▶ **Required work**: Leaving out every picture, retype the lines below from the top through the one that contains "from math import".

***

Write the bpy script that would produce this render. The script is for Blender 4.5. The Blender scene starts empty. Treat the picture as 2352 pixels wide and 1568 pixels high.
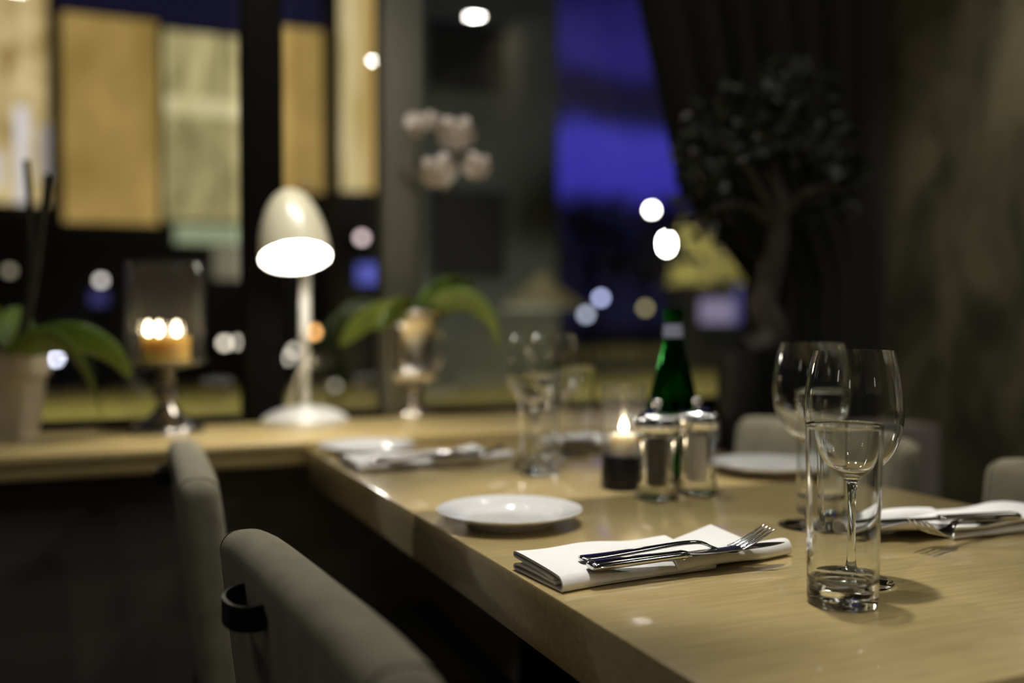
import bpy, bmesh, math, random
from mathutils import Vector, Matrix
from math import sin, cos, pi, radians, sqrt, atan2

S = bpy.context.scene
COL = S.collection
random.seed(7)

# ------------------------------------------------------------------ camera
F_PX, CAM_Z, HORIZON = 2287.0, 1.003, 723.0
YAW, PITCH = radians(23.18), math.atan((784 - HORIZON) / F_PX)
cam_d = bpy.data.cameras.new('camera')
cam = bpy.data.objects.new('camera', cam_d)
COL.objects.link(cam)
cam.location = (0, 0, CAM_Z)
cam.rotation_euler = (pi / 2 - PITCH, 0, -YAW)
cam_d.sensor_width = 36.0
cam_d.lens = F_PX * 36 / 2352
cam_d.clip_start = 0.02
cam_d.clip_end = 400
cam_d.dof.use_dof = True
cam_d.dof.focus_distance = 0.955
cam_d.dof.aperture_fstop = 1.68
S.camera = cam

# ------------------------------------------------------------------ colour management
S.view_settings.view_transform = 'Standard'
S.view_settings.look = 'None'
S.view_settings.gamma = 1
S.view_settings.exposure = 0.0
S.cycles.max_bounces = 16
S.cycles.transmission_bounces = 14
S.cycles.transparent_max_bounces = 16
S.cycles.sample_clamp_indirect = 40
S.cycles.use_denoising = True
S.cycles.caustics_reflective = False

# ------------------------------------------------------------------ world: dusk sky with broken cloud
W = bpy.data.worlds.new('dusk_sky')
S.world = W
W.use_nodes = True
wn, wl = W.node_tree.nodes, W.node_tree.links
wn.clear()
w_tc = wn.new('ShaderNodeTexCoord')
w_sep = wn.new('ShaderNodeSeparateXYZ')
wl.new(w_tc.outputs['Generated'], w_sep.inputs[0])
w_noise = wn.new('ShaderNodeTexNoise')
w_noise.inputs['Scale'].default_value = 9
w_noise.inputs['Detail'].default_value = 3
wl.new(w_tc.outputs['Generated'], w_noise.inputs['Vector'])
w_off = wn.new('ShaderNodeMath'); w_off.operation = 'MULTIPLY_ADD'
wl.new(w_noise.outputs['Fac'], w_off.inputs[0])
w_off.inputs[1].default_value = 0.10
wl.new(w_sep.outputs['Z'], w_off.inputs[2])
w_ramp = wn.new('ShaderNodeValToRGB')
wl.new(w_off.outputs[0], w_ramp.inputs[0])
el = w_ramp.color_ramp.elements
stops = [(0.0, (.006, .006, .02)), (.155, (.010, .009, .036)), (.178, (.046, .038, .42)), (.218, (.052, .046, .44)), (.243, (.013, .011, .04)),
         (.272, (.011, .009, .032)), (.30, (.028, .020, .17)), (.325, (.026, .020, .16)), (.36, (.009, .006, .05)), (1.0, (.006, .005, .02))]
el[0].position, el[0].color = stops[0][0], (*stops[0][1], 1)
el[1].position, el[1].color = stops[1][0], (*stops[1][1], 1)
for p_, c_ in stops[2:]:
    e_ = el.new(p_); e_.color = (*c_, 1)
w_dot = wn.new('ShaderNodeVectorMath'); w_dot.operation = 'DOT_PRODUCT'
wl.new(w_tc.outputs['Generated'], w_dot.inputs[0])
w_dot.inputs[1].default_value = Vector((.56, .815, .15)).normalized()
w_mr = wn.new('ShaderNodeMapRange')
wl.new(w_dot.outputs['Value'], w_mr.inputs['Value'])
w_mr.inputs['From Min'].default_value = .93
w_mr.inputs['From Max'].default_value = .985
w_mix = wn.new('ShaderNodeMix'); w_mix.data_type = 'RGBA'
wl.new(w_mr.outputs[0], w_mix.inputs[0])
w_mix.inputs[6].default_value = (.0095, .0085, .026, 1)
wl.new(w_ramp.outputs[0], w_mix.inputs[7])
w_bg = wn.new('ShaderNodeBackground')
w_bg.inputs['Strength'].default_value = 1.0
wl.new(w_mix.outputs[2], w_bg.inputs[0])
w_out = wn.new('ShaderNodeOutputWorld')
wl.new(w_bg.outputs[0], w_out.inputs[0])

# ------------------------------------------------------------------ pixel -> place helpers (used once, to survey the photograph)
_f = Vector((sin(YAW) * cos(PITCH), cos(YAW) * cos(PITCH), -sin(PITCH)))
_r = Vector((cos(YAW), -sin(YAW), 0))
_u = _r.cross(_f)
CAM = Vector((0, 0, CAM_Z))
def ray(x, y): return _f + _r * ((x - 1176) / F_PX) + _u * ((784 - y) / F_PX)
def at_z(x, y, z):
    d = ray(x, y); return CAM + d * ((z - CAM_Z) / d.z)
def at_d(x, y, D): return CAM + ray(x, y) * D
def at_v(x, y, V):
    d = ray(x, y); return CAM + d * (V / d.y)

# ------------------------------------------------------------------ material helpers
def mat(name):
    m = bpy.data.materials.new(name); m.use_nodes = True
    m.node_tree.nodes.clear()
    return m, m.node_tree.nodes, m.node_tree.links
def out(m, n, l, sh):
    o = n.new('ShaderNodeOutputMaterial'); l.new(sh, o.inputs['Surface']); return m
def principled(name, col, rough=.5, metal=0, coat=0, noise=0, nscale=20, bump=0, bscale=200, spec=.5, sss=0, aniso=None, sheen=0, coat_rough=.08):
    m, n, l = mat(name)
    p = n.new('ShaderNodeBsdfPrincipled')
    p.inputs['Base Color'].default_value = (*col, 1)
    p.inputs['Roughness'].default_value = rough
    p.inputs['Metallic'].default_value = metal
    p.inputs['Coat Weight'].default_value = coat
    p.inputs['Coat Roughness'].default_value = coat_rough
    p.inputs['Specular IOR Level'].default_value = spec
    p.inputs['Sheen Weight'].default_value = sheen
    if sss:
        p.inputs['Subsurface Weight'].default_value = sss
        p.inputs['Subsurface Radius'].default_value = (1, .7, .3)
        p.inputs['Subsurface Scale'].default_value = .03
    tc = n.new('ShaderNodeTexCoord')
    if noise:
        t = n.new('ShaderNodeTexNoise'); t.inputs['Scale'].default_value = nscale; t.inputs['Detail'].default_value = 4
        l.new(tc.outputs['Object'], t.inputs['Vector'])
        r = n.new('ShaderNodeValToRGB')
        r.color_ramp.elements[0].position = .3; r.color_ramp.elements[1].position = .7
        r.color_ramp.elements[0].color = (*[c * (1 - noise) for c in col], 1)
        r.color_ramp.elements[1].color = (*[min(1, c * (1 + noise)) for c in col], 1)
        l.new(t.outputs['Fac'], r.inputs[0]); l.new(r.outputs[0], p.inputs['Base Color'])
    if bump:
        t2 = n.new('ShaderNodeTexNoise'); t2.inputs['Scale'].default_value = bscale; t2.inputs['Detail'].default_value = 3
        l.new(tc.outputs['Object'], t2.inputs['Vector'])
        b = n.new('ShaderNodeBump'); b.inputs['Strength'].default_value = bump; b.inputs['Distance'].default_value = .002
        l.new(t2.outputs['Fac'], b.inputs['Height']); l.new(b.outputs[0], p.inputs['Normal'])
    return out(m, n, l, p.outputs[0])
def emit(name, col, strength):
    m, n, l = mat(name)
    e = n.new('ShaderNodeEmission'); e.inputs[0].default_value = (*col, 1); e.inputs[1].default_value = strength
    return out(m, n, l, e.outputs[0])
def glass(name, col=(1, 1, 1), ior=1.5, rough=0.0):
    m, n, l = mat(name)
    g = n.new('ShaderNodeBsdfGlass'); g.inputs['Color'].default_value = (*col, 1)
    g.inputs['IOR'].default_value = ior; g.inputs['Roughness'].default_value = rough
    return out(m, n, l, g.outputs[0])
def thin_glass(name, tint=(.97, .98, .97), edge=.6, refl=1.0, f0=.05, refl_haze=0):
    # thin-walled glass: see-through with Fresnel reflection, denser where the wall is seen edge-on
    m, n, l = mat(name)
    lw = n.new('ShaderNodeLayerWeight'); lw.inputs['Blend'].default_value = .5
    p5 = n.new('ShaderNodeMath'); p5.operation = 'POWER'; p5.inputs[1].default_value = 5
    l.new(lw.outputs['Facing'], p5.inputs[0])
    fr = n.new('ShaderNodeMath'); fr.operation = 'MULTIPLY_ADD'; fr.inputs[1].default_value = (1 - f0) * refl; fr.inputs[2].default_value = f0
    l.new(p5.outputs[0], fr.inputs[0])
    p3 = n.new('ShaderNodeMath'); p3.operation = 'POWER'; p3.inputs[1].default_value = 4
    l.new(lw.outputs['Facing'], p3.inputs[0])
    mx = n.new('ShaderNodeMix'); mx.data_type = 'RGBA'
    l.new(p3.outputs[0], mx.inputs[0])
    mx.inputs[6].default_value = (*tint, 1); mx.inputs[7].default_value = (*[t * edge for t in tint], 1)
    tr = n.new('ShaderNodeBsdfTransparent'); l.new(mx.outputs[2], tr.inputs[0])
    gl = n.new('ShaderNodeBsdfGlossy'); gl.inputs['Roughness'].default_value = 0.0
    ms = n.new('ShaderNodeMixShader'); l.new(fr.outputs[0], ms.inputs[0]); l.new(tr.outputs[0], ms.inputs[1]); l.new(gl.outputs[0], ms.inputs[2])
    if refl_haze:  # pale scatter mixed in, standing for room reflections on the glass
        df = n.new('ShaderNodeBsdfTranslucent'); df.inputs[0].default_value = (.8, .78, .74, 1)
        d2 = n.new('ShaderNodeBsdfDiffuse'); d2.inputs[0].default_value = (.8, .78, .74, 1)
        mh = n.new('ShaderNodeMixShader'); mh.inputs[0].default_value = .5; l.new(df.outputs[0], mh.inputs[1]); l.new(d2.outputs[0], mh.inputs[2])
        m2 = n.new('ShaderNodeMixShader'); m2.inputs[0].default_value = refl_haze; l.new(ms.outputs[0], m2.inputs[1]); l.new(mh.outputs[0], m2.inputs[2])
        ms = m2
    return out(m, n, l, ms.outputs[0])
def wood(name, c0, c1, rough=.3, coat=.6, scale=(3, 40, 40), bump=.08):
    m, n, l = mat(name)
    tc = n.new('ShaderNodeTexCoord'); mp = n.new('ShaderNodeMapping'); mp.inputs['Scale'].default_value = scale
    l.new(tc.outputs['Object'], mp.inputs[0])
    t = n.new('ShaderNodeTexNoise'); t.inputs['Scale'].default_value = 4; t.inputs['Detail'].default_value = 6; t.inputs['Distortion'].default_value = .4
    l.new(mp.outputs[0], t.inputs['Vector'])
    r = n.new('ShaderNodeValToRGB')
    r.color_ramp.elements[0].position = .3; r.color_ramp.elements[1].position = .68
    r.color_ramp.elements[0].color = (*c0, 1); r.color_ramp.elements[1].color = (*c1, 1)
    l.new(t.outputs['Fac'], r.inputs[0])
    p = n.new('ShaderNodeBsdfPrincipled'); p.inputs['Roughness'].default_value = rough
    p.inputs['Coat Weight'].default_value = coat; p.inputs['Coat Roughness'].default_value = .075
    l.new(r.outputs[0], p.inputs['Base Color'])
    b = n.new('ShaderNodeBump'); b.inputs['Strength'].default_value = bump; b.inputs['Distance'].default_value = .001
    l.new(t.outputs['Fac'], b.inputs['Height']); l.new(b.outputs[0], p.inputs['Normal'])
    return out(m, n, l, p.outputs[0])
def lit_panel(name, c0, c1, strength, scale=(1, 1, 1), nscale=1.5, wave=None):
    # a curtained, lit window: uneven glow of the cloth in front of the lamps; on brick, painted light
    m, n, l = mat(name)
    tc = n.new('ShaderNodeTexCoord'); mp = n.new('ShaderNodeMapping'); mp.inputs['Scale'].default_value = scale
    l.new(tc.outputs['Object'], mp.inputs[0])
    t = n.new('ShaderNodeTexNoise'); t.inputs['Scale'].default_value = nscale; t.inputs['Detail'].default_value = 3
    l.new(mp.outputs[0], t.inputs['Vector'])
    r = n.new('ShaderNodeValToRGB')
    r.color_ramp.elements[0].position = .33; r.color_ramp.elements[1].position = .66
    r.color_ramp.elements[0].color = (*c0, 1); r.color_ramp.elements[1].color = (*c1, 1)
    l.new(t.outputs['Fac'], r.inputs[0])
    e = n.new('ShaderNodeEmission'); e.inputs[1].default_value = strength
    l.new(r.outputs[0], e.inputs[0])
    return out(m, n, l, e.outputs[0])
def fabric(name, col):
    m, n, l = mat(name)
    tc = n.new('ShaderNodeTexCoord')
    a = n.new('ShaderNodeTexNoise'); a.inputs['Scale'].default_value = 30; a.inputs['Detail'].default_value = 4
    l.new(tc.outputs['Object'], a.inputs['Vector'])
    r = n.new('ShaderNodeValToRGB')
    r.color_ramp.elements[0].position = .3; r.color_ramp.elements[1].position = .7
    r.color_ramp.elements[0].color = (*[c * .86 for c in col], 1); r.color_ramp.elements[1].color = (*[c * 1.12 for c in col], 1)
    l.new(a.outputs['Fac'], r.inputs[0])
    p = n.new('ShaderNodeBsdfPrincipled'); p.inputs['Roughness'].default_value = .95; p.inputs['Specular IOR Level'].default_value = .15
    p.inputs['Sheen Weight'].default_value = .12
    l.new(r.outputs[0], p.inputs['Base Color'])
    mp = n.new('ShaderNodeMapping'); mp.inputs['Scale'].default_value = (420, 900, 420); l.new(tc.outputs['Object'], mp.inputs[0])
    t = n.new('ShaderNodeTexNoise'); t.inputs['Scale'].default_value = 1; t.inputs['Detail'].default_value = 2; l.new(mp.outputs[0], t.inputs['Vector'])
    b = n.new('ShaderNodeBump'); b.inputs['Strength'].default_value = .55; b.inputs['Distance'].default_value = .0012
    l.new(t.outputs['Fac'], b.inputs['Height']); l.new(b.outputs[0], p.inputs['Normal'])
    return out(m, n, l, p.outputs[0])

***

▶ **The answer**:
Write the bpy script that would produce this render. The script is for Blender 4.5. The Blender scene starts empty. Treat the picture as 2352 pixels wide and 1568 pixels high.
import bpy, bmesh, math, random
from mathutils import Vector, Matrix
from math import sin, cos, pi, radians, sqrt, atan2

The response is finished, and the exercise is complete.